Não é que Sofia Copolla tenha entrado no impenetrável território de Antonioni que possuía a arte de transformar o tédio nisso mesmo: em arte. Mas no seu novo filme, Somewhere (estreia-se no próxima dia 24 de Fevereiro) a filha de Francis continua sem abandonar a sua zona de conforto. Tal como a personagem do filme, que foi Leão de Ouro em Veneza (estreia-se dia 17 de Fevereiro): um actor entediado e enfurnado no quarto 59 do lendário hotel das estrelas, Chateau Marmont, na Sunset Boulevard, Los Angeles. Raramente este actor (interpretado por Stephen Dorff) abandona este não lugar, onde a vida é uma imitação, uma zona de passagem, numa transição permanente. Um homem oco, que padece de enfado crónico, com a alma em decomposição que não sairá borboleta deste casulo, onde vigora o do not disturb e o room service, e a comida é plastificada, tal como a música, as festas e as mulheres - que têm, aliás, uma rotatividade assinalável na sua cama.
A agonia de pessoas espantosamente ricas, bonitas e famosas, que vivem em hotéis espantosamente elitistas, com todas as mordomias e conduzem ferraris espantosamente extravagantes para chegar a lado nenhum. Já se disse do filme de Sofia que Somewhere is Nowhere. Mas este filme não nos é um lugar estranho. O tipo de loura adolescente, quase estilizadas, com traços finos e perfeitos (sempre tão diferentes do ar latino da realizadora), pálidas e vaporosas, com cabelos esvoaçantes como nos anúncios de champô e que ela filma tão bem, já o tinhamos visto emAs Virgens Suicidas (1999). Assim com a insatisfação, o desprazer, o enfadamento de gente que tinha tudo para ser feliz e dedica a festas dissipadoras, como em Marie Antonieta (2006). Em Somewere pressentem-se as pegadas de Lost in Tranlation - O Amor é um Lugar Estranho (2006) sem ser preciso espalhar farinha. Também aqui há um actor entiado num hotel, também aqui há a sua perplexidade perante as iníquas perguntas dos jornalistas ou perante os bizarros shows televisivos (só que no primeiro era a TV japonesa, no segundo é na TV italiana). Ambos pairam por ali, zombificados pelo tédio, fumam, bebem, dormem e não se passa nada. E nos dois filmes, até há, no final, uma frase abafada, que nós nunca escutamos. Aliás, fica muito por preencher na história das personagens, o argumento é minimalista, os diálogos são concisos, as sequências repetitivas, há conexões que ficam em aberto, imensos momentos musicais como vídeo-clips, e outros pormenores divertidos, como a cena das gémeas stripers sincronizadas que trazem o seu kit e um varão desmontável para um show ao domicílio.
O deserto do enfado
Tal como aparece uma Scarlett Johanson, na vida de Bil Murray, também na rotina deste actor lhe surge a filha adolescente (a estreante Elle Fanning) de quem fica a tomar conta. Na mansão cerebral do actor, algo se pode desbloquear, alguns corredores se podem percorrer, algumas portas se podem abrir, mas na verdade nunca vão ter a lado nenhum. E a perspectiva nunca é a da miúda.

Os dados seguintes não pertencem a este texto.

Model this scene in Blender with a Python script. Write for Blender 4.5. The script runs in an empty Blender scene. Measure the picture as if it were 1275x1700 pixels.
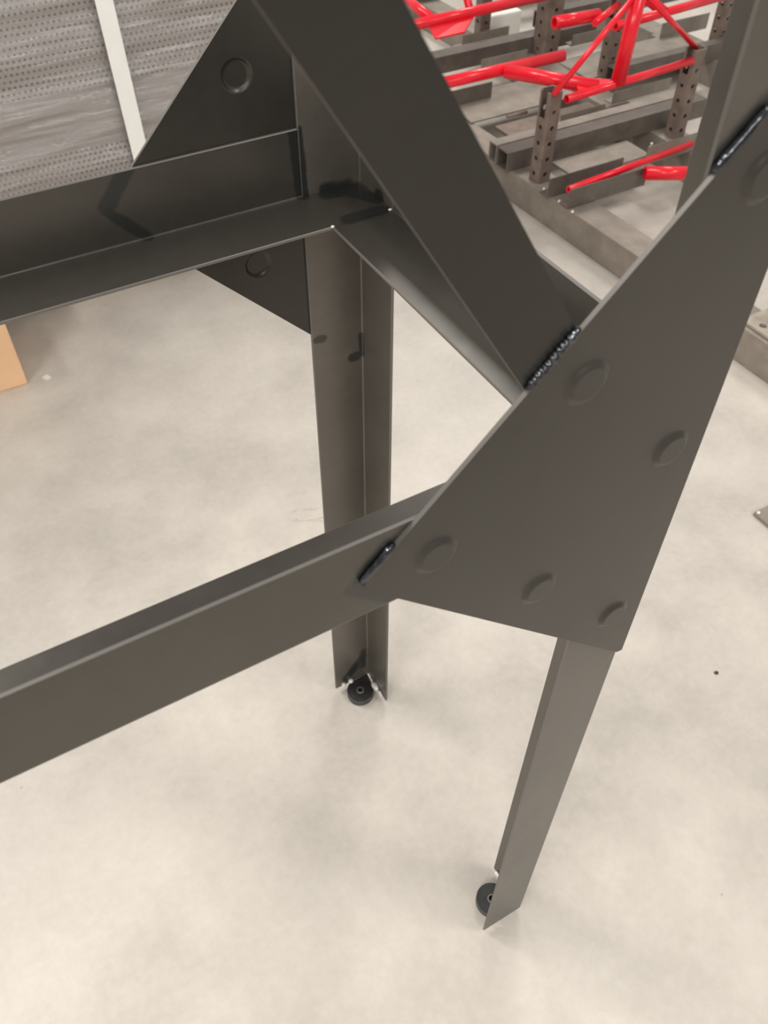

Há uma sequência absolutamente claustrofóbica, que mostra que debaixo da lânguida existência de johnny também bate um coração. Aquela em que os técnicos de maquilhagem ou de efeitos especiais lhe colocam uma máscara de envelhecimento e ele fica só a respirar por uns buraquinhos no nariz, como um mergulhador por uma plha de bambu, mais solitário e metido consigo próprio do que nunca. É curioso porque Stephen Dorff que andou até aqui desaparecido dos radares (poucos se lembrarão dele, ao lado de Jonnhy Depp em Inimigos Públicos de Michael Mann) e que se fartou de fazer "direct-to-DVD movies" tinha sido preterido num castig de Francis Coppola, para Uma Segunda Juventude - a história do homem que não envelhecia. Sophia conseguiu, nesta cena, envelhecê-lo. E enquanto o pai se enreda em argumentos cada vez mais embaraçados, e se rendeu ao digital, Sofia torna-se cada vez mais minimal, fascinada pela película - aliás, o filme foi rodado com as lentes que Coppola usou em Rumble Fish. Sofia pode não ter saído do mesmo lugar, mas continua a filmar tão bem, e a fazer filmes tão especiais. Afinal, mais vale algum lugar do que lugar nenhum.